**Direction**. Exactly reproduce the lines of the listing below from the one containing "Reconstruct this image" through the one containing "COL = S.collection". Skip the images.

***** Given records *****

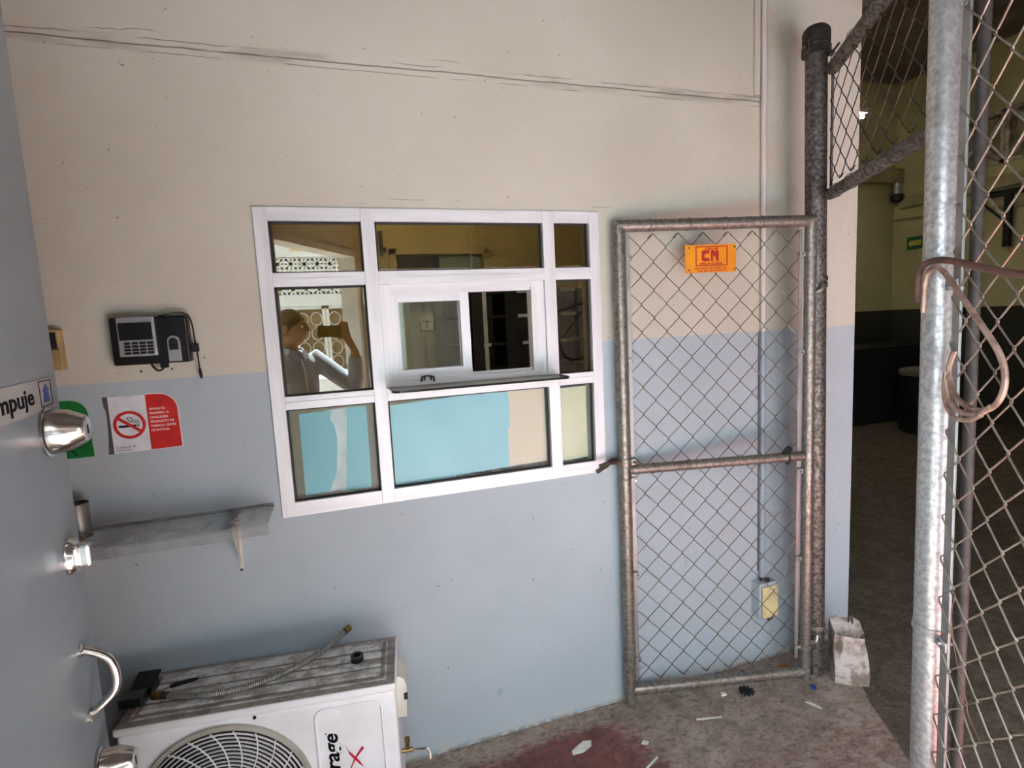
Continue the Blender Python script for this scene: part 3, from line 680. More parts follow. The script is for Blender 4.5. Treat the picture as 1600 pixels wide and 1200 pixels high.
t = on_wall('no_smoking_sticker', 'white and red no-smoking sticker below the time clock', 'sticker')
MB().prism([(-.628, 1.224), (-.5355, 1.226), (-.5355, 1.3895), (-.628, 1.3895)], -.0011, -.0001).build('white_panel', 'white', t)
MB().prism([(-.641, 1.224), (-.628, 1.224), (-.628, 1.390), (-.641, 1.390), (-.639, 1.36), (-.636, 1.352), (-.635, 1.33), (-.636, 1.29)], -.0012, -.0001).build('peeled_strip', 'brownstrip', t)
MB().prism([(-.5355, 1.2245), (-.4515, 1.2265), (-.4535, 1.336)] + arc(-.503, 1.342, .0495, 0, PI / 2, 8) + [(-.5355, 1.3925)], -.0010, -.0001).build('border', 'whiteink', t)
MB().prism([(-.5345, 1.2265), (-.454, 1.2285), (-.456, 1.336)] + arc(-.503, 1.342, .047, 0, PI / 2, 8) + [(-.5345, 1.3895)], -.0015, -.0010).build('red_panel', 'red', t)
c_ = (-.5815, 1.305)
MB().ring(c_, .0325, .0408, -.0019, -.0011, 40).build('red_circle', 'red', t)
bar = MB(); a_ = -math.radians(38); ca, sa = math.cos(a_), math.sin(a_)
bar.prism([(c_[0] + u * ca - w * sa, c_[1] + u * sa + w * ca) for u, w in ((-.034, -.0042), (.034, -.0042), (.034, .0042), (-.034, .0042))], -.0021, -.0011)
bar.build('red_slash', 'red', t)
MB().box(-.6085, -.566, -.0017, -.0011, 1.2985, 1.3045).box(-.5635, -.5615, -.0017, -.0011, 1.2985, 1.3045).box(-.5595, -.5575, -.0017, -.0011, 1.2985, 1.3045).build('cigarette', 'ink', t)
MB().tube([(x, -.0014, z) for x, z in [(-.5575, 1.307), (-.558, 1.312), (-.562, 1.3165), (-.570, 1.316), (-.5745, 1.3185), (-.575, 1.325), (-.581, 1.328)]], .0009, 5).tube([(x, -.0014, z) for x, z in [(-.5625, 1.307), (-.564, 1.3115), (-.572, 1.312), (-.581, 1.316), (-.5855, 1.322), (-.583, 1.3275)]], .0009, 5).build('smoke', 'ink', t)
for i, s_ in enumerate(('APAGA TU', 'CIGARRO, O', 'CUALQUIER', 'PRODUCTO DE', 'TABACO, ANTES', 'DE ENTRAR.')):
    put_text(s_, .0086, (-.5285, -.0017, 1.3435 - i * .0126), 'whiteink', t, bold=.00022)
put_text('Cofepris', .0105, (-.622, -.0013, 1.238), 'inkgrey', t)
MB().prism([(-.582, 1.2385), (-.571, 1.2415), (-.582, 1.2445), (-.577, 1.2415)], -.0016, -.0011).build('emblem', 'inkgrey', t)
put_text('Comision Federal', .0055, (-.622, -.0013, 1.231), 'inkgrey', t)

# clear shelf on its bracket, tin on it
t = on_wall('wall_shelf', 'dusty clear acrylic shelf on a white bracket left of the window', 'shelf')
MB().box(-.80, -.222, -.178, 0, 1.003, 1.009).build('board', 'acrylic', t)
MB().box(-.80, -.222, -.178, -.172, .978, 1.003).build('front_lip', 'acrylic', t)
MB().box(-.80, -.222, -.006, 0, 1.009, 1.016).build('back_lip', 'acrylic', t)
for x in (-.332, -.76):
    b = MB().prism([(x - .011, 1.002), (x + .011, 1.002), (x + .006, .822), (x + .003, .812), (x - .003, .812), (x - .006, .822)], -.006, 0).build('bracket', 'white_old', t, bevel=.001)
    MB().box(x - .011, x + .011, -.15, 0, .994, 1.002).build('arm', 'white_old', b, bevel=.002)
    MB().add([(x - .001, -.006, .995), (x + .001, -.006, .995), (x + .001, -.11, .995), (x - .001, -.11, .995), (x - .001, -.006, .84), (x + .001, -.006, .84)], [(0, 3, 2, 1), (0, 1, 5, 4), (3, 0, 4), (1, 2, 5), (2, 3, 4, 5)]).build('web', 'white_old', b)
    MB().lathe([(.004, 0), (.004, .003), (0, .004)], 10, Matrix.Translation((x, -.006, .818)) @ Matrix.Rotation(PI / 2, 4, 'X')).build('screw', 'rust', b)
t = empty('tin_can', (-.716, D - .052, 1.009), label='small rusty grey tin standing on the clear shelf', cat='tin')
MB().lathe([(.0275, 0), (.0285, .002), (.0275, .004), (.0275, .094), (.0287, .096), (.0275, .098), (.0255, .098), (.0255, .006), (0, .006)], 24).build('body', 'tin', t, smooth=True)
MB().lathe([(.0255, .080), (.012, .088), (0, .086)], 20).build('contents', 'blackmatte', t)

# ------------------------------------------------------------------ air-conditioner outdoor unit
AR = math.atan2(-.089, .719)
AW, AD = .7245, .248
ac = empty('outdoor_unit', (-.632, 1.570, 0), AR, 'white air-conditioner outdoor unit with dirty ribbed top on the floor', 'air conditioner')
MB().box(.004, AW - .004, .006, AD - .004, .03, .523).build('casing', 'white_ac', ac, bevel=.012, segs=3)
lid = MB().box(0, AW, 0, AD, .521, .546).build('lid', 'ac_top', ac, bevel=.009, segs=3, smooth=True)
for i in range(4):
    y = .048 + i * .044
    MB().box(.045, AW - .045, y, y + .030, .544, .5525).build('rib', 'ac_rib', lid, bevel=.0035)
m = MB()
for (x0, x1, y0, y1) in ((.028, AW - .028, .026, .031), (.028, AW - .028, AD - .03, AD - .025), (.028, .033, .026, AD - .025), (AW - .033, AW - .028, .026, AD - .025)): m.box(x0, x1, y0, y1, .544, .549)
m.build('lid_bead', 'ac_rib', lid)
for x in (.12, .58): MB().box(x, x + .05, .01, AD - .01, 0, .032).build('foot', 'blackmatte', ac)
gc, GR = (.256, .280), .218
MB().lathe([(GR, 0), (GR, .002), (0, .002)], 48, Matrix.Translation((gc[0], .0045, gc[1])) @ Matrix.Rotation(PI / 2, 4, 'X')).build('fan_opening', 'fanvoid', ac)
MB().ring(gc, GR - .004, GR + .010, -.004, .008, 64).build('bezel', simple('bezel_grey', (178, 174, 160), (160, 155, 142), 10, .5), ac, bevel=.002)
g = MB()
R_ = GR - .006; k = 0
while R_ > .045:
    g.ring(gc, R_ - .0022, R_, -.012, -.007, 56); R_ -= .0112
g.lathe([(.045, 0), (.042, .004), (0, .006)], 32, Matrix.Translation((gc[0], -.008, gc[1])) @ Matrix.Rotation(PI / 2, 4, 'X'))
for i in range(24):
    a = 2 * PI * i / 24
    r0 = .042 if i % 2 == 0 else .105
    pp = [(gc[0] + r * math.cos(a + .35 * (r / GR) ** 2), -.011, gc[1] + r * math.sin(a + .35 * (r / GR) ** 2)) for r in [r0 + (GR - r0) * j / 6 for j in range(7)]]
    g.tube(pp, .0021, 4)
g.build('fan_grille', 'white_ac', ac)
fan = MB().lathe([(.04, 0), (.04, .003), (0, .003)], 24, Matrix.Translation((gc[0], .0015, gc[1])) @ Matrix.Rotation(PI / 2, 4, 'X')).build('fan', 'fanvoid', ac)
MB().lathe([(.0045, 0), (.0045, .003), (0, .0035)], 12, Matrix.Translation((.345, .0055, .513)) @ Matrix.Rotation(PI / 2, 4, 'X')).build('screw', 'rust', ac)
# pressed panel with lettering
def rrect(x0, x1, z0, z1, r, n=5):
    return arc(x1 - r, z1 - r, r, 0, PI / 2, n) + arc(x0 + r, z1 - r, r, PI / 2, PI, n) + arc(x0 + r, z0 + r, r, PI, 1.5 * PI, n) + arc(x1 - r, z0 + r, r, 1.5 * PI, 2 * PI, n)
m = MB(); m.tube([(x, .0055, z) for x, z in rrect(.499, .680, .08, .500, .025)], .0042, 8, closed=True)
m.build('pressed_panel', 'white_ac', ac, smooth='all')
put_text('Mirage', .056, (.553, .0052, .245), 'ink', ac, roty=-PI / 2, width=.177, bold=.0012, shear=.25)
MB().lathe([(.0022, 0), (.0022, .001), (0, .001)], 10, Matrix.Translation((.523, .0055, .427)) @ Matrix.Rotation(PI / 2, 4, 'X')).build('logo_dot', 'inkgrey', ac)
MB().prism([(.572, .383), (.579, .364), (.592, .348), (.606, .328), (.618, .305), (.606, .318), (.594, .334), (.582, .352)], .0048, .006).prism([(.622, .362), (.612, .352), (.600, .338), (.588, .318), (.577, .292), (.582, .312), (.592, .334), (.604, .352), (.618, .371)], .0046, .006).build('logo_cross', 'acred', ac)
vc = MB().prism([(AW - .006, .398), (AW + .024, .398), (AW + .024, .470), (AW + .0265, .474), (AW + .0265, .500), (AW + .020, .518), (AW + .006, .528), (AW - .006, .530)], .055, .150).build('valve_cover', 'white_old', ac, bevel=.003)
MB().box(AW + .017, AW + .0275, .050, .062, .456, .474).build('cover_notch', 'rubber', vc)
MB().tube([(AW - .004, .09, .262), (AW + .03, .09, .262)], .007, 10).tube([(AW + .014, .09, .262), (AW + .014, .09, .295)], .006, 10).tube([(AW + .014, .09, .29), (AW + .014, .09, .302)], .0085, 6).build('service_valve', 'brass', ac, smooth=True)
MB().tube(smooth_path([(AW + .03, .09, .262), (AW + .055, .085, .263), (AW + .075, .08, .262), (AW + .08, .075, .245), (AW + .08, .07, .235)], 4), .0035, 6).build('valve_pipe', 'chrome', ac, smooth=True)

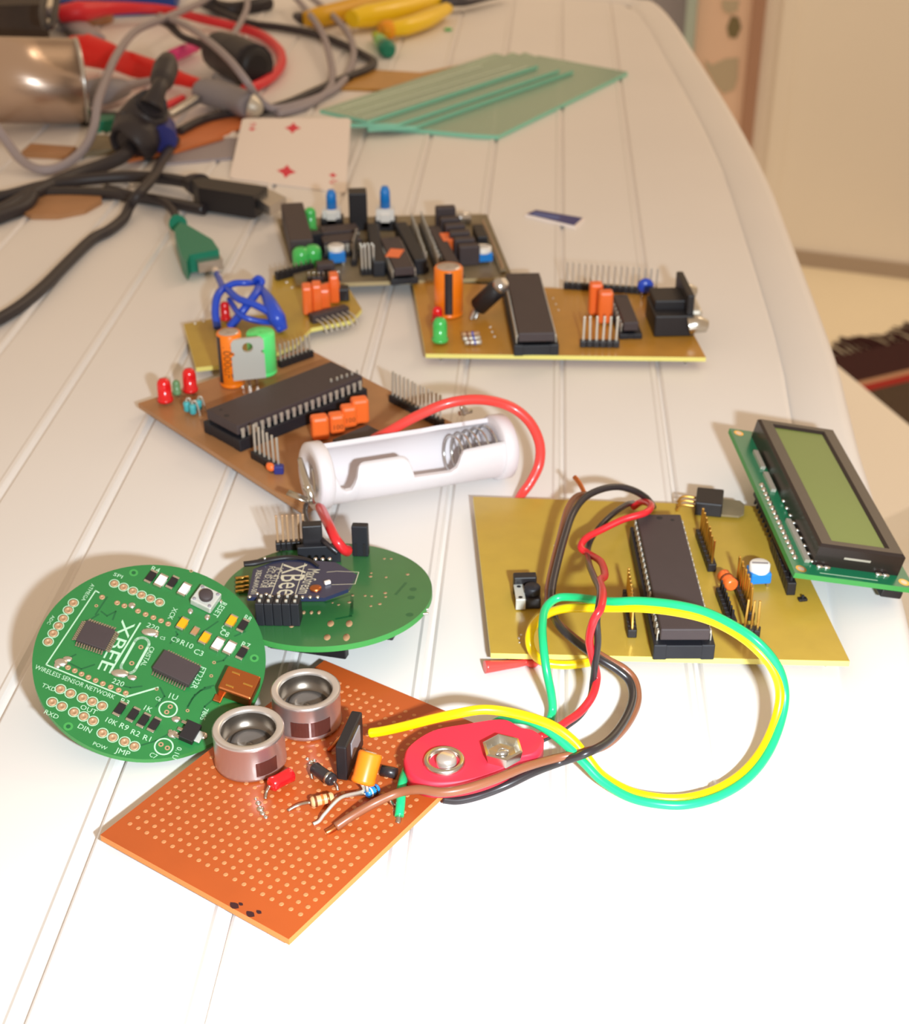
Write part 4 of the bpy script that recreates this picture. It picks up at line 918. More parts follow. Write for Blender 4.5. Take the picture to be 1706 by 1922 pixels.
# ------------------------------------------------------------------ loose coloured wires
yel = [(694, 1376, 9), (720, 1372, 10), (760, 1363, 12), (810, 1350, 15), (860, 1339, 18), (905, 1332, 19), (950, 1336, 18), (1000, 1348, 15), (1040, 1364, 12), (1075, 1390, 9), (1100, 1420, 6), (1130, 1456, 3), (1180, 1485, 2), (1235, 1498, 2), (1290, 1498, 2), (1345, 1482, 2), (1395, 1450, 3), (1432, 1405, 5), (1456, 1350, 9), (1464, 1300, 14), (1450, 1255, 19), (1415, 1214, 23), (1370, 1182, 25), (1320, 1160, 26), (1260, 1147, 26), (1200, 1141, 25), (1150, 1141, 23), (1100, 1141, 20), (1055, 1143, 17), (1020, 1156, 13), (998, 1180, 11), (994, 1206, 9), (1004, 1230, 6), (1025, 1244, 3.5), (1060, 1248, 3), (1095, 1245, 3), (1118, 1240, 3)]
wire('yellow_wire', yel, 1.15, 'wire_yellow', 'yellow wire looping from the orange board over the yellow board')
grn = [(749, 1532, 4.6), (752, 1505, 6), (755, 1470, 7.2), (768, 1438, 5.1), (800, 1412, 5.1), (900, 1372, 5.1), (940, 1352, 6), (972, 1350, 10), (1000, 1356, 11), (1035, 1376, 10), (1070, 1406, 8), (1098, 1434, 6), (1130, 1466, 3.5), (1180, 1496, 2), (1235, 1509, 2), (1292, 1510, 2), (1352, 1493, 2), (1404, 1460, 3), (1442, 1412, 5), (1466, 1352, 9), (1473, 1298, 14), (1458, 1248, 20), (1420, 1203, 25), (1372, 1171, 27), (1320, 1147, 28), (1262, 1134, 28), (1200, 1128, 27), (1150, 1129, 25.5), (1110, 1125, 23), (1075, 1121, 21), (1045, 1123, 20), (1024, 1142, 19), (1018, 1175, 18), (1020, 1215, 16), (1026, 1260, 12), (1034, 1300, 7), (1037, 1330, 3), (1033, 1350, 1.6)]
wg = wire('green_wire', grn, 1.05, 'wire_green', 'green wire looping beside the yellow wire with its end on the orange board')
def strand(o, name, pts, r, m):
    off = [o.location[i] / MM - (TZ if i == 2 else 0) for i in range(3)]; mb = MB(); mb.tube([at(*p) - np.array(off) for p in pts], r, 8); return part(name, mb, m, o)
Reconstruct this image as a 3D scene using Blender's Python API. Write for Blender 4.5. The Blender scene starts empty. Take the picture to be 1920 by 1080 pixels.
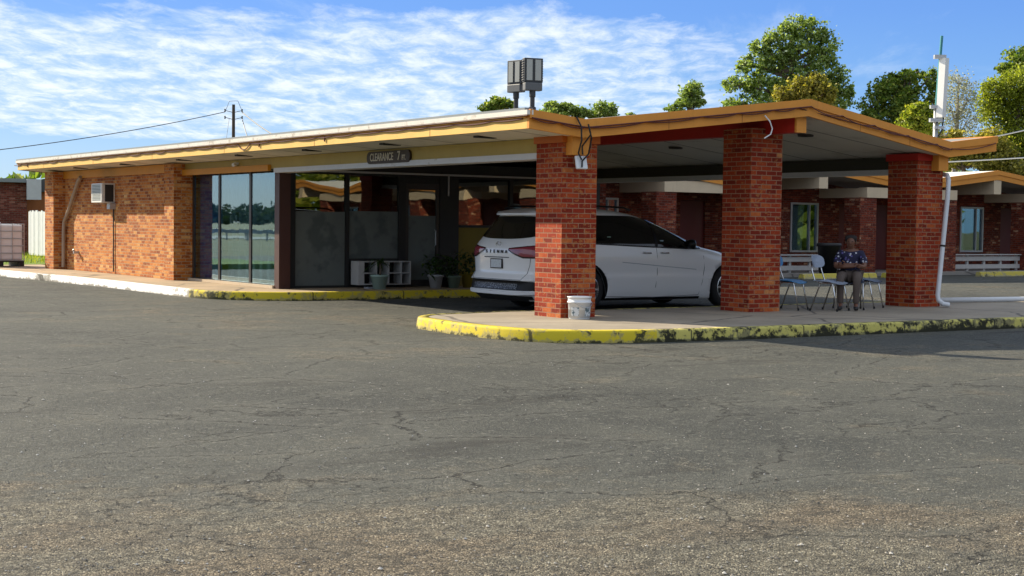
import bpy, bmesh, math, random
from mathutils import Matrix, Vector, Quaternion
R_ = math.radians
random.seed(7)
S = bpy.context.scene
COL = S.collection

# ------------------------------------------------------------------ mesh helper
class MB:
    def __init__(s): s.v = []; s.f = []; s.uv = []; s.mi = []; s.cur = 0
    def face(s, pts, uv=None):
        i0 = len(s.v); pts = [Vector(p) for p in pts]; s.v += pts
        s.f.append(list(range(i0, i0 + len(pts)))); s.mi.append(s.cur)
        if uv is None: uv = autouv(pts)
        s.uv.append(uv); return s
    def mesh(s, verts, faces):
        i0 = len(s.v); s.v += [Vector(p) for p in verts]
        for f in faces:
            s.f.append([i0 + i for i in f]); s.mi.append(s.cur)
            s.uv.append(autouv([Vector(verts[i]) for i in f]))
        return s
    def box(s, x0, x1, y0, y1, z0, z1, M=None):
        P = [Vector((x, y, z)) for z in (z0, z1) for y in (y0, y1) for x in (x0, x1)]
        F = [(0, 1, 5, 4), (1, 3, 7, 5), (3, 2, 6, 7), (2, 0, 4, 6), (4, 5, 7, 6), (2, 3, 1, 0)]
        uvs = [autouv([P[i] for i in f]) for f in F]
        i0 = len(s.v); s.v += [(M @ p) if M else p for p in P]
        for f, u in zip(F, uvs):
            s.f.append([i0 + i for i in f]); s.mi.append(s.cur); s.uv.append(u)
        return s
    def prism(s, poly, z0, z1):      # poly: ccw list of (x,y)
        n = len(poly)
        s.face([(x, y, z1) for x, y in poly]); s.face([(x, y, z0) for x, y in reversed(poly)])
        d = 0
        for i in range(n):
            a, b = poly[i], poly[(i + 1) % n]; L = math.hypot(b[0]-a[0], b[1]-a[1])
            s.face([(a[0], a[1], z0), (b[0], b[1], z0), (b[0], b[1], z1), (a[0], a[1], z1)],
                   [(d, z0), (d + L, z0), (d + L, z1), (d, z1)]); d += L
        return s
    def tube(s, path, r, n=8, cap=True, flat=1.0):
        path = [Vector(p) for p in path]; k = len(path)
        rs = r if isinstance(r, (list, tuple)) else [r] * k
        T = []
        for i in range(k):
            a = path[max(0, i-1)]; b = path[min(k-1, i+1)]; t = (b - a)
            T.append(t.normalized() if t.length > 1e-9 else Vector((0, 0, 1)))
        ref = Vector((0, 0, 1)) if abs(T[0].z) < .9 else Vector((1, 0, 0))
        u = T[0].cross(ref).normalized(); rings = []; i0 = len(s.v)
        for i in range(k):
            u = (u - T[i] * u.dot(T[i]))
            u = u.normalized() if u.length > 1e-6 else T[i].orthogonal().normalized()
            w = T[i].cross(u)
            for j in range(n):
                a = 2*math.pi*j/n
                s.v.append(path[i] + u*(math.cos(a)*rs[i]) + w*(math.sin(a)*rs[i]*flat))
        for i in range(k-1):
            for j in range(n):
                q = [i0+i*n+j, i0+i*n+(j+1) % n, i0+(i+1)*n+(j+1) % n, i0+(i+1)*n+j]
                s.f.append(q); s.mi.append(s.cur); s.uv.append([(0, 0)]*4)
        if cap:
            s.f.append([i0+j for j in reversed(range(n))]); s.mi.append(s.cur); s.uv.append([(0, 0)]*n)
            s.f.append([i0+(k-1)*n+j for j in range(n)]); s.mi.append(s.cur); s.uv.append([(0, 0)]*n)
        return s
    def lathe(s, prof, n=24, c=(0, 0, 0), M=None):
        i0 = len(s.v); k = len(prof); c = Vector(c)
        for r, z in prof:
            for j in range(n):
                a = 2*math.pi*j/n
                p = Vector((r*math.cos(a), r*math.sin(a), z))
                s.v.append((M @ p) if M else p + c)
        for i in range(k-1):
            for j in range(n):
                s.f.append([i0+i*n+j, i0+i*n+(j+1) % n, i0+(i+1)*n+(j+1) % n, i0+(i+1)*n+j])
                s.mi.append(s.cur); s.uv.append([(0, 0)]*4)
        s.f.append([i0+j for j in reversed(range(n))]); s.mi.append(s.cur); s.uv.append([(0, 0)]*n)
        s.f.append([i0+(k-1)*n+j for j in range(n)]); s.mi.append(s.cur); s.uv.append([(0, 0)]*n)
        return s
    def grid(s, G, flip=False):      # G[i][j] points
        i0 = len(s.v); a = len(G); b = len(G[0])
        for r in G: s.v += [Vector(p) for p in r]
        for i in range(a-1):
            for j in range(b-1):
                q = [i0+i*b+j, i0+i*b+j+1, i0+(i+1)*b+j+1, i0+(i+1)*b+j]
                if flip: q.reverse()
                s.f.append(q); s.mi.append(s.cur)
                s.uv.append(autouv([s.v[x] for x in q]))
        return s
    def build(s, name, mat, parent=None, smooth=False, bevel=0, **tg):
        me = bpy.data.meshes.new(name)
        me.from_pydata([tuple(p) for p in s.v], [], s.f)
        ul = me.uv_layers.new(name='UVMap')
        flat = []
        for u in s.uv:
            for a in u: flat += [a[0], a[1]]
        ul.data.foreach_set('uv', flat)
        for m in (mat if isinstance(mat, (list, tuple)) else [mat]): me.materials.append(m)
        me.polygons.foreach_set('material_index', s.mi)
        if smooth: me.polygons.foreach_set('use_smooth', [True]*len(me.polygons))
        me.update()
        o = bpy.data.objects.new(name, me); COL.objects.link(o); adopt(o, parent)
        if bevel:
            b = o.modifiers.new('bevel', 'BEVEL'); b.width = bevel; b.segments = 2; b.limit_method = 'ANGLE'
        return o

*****

**Task output**.
Reconstruct this image as a 3D scene using Blender's Python API. Write for Blender 4.5. The Blender scene starts empty. Take the picture to be 1920 by 1080 pixels.
import bpy, bmesh, math, random
from mathutils import Matrix, Vector, Quaternion
R_ = math.radians
random.seed(7)
S = bpy.context.scene
COL = S.collection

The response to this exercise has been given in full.